> [GIVEN INFORMATION]
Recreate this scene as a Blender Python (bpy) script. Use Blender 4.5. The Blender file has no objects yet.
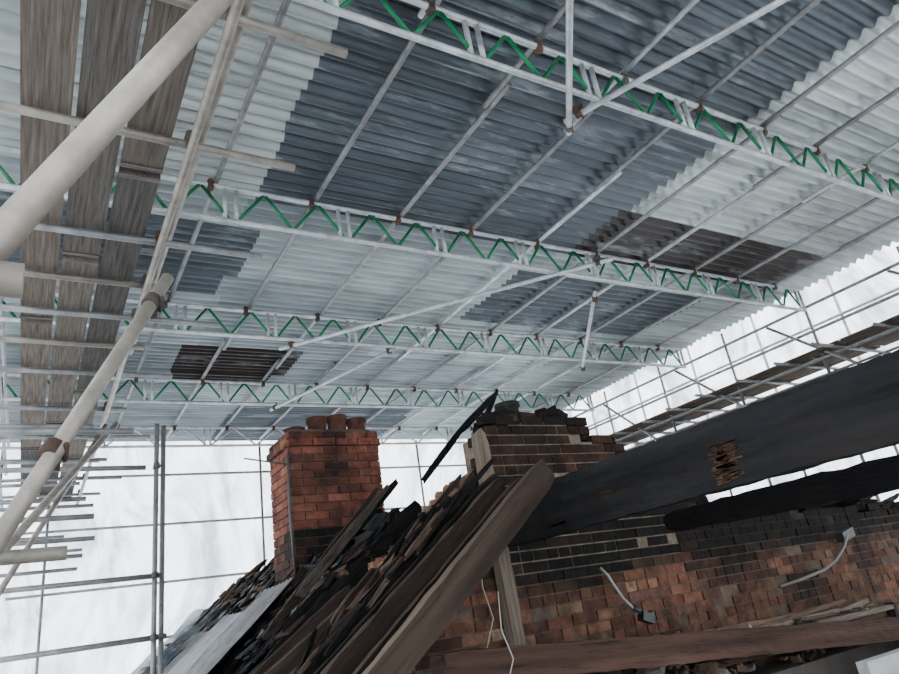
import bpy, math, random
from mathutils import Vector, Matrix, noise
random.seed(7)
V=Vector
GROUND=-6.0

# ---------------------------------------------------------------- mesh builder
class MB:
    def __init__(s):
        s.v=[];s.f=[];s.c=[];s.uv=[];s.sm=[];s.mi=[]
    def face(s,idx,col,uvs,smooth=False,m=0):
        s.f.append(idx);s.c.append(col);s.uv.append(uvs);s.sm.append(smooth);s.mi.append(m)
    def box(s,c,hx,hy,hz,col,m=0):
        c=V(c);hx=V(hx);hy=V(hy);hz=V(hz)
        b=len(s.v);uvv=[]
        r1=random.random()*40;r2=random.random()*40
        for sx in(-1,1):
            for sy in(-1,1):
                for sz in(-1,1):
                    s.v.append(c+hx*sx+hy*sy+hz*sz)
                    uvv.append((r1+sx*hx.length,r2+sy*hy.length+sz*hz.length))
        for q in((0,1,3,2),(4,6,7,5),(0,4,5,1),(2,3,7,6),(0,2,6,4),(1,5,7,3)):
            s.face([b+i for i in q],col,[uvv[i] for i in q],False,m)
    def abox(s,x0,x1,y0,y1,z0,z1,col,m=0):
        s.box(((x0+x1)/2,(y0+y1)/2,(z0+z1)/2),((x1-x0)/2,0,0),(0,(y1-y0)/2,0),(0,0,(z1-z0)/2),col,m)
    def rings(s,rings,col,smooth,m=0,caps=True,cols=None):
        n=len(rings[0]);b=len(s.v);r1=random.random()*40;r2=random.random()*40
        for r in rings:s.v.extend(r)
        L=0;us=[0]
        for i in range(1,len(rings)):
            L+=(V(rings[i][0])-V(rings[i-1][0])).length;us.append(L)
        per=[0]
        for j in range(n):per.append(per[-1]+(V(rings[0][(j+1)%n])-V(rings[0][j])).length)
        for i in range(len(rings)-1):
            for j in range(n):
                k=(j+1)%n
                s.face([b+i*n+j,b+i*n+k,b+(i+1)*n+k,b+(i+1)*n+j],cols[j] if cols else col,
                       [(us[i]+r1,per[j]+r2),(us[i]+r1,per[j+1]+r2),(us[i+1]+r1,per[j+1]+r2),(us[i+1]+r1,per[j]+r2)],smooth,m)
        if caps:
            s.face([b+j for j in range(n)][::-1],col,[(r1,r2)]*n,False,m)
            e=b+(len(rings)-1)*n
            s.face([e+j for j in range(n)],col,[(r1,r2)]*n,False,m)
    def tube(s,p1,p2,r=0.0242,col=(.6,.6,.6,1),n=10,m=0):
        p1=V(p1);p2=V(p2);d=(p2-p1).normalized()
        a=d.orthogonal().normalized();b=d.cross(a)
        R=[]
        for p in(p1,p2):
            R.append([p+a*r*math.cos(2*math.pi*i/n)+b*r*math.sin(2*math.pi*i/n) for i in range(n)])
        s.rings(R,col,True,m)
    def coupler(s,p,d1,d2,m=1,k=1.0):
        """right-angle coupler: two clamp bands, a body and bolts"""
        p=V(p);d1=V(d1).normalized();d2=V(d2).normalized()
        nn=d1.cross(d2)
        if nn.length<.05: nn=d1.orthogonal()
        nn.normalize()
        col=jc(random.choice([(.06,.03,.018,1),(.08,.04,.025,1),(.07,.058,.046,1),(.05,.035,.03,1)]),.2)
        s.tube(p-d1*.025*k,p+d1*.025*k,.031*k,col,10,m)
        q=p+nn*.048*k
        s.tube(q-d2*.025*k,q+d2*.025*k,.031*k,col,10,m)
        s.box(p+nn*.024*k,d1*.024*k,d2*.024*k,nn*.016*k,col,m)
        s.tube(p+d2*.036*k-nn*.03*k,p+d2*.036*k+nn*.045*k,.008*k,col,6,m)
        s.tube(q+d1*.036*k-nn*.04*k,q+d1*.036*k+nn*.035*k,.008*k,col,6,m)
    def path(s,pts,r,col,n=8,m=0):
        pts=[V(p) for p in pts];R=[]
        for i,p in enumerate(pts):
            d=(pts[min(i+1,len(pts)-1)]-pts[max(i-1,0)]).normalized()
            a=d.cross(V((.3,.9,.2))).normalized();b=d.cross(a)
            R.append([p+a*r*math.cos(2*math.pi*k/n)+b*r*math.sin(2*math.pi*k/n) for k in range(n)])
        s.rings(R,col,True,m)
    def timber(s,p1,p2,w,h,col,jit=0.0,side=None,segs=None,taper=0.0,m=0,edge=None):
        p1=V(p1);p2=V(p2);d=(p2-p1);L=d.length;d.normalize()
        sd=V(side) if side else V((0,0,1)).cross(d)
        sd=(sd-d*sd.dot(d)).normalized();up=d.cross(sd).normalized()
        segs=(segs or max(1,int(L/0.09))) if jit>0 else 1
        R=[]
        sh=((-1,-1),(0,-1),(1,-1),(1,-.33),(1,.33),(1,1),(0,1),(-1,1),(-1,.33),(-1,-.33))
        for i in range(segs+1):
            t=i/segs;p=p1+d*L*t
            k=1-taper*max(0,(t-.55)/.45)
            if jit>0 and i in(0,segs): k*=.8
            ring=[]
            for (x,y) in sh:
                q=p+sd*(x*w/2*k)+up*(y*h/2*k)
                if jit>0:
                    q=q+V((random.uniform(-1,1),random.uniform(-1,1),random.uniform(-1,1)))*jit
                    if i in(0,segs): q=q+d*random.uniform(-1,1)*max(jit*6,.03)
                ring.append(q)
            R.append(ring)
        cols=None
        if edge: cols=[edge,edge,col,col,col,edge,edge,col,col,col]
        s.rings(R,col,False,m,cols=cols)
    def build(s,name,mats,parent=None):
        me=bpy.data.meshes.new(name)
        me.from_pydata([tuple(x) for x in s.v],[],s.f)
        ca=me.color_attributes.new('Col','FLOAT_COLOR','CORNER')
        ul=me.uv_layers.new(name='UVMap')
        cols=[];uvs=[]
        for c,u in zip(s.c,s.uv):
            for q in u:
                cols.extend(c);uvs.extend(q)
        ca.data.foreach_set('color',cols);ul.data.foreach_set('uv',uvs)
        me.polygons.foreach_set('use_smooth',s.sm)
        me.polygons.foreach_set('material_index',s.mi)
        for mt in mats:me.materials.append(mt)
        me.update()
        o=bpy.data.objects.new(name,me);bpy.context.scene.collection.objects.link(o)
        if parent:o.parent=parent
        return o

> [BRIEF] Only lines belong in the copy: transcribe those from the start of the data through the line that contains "GROUND=-6.0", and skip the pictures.

> [SOLUTION TO THIS EXERCISE]
Recreate this scene as a Blender Python (bpy) script. Use Blender 4.5. The Blender file has no objects yet.
import bpy, math, random
from mathutils import Vector, Matrix, noise
random.seed(7)
V=Vector
GROUND=-6.0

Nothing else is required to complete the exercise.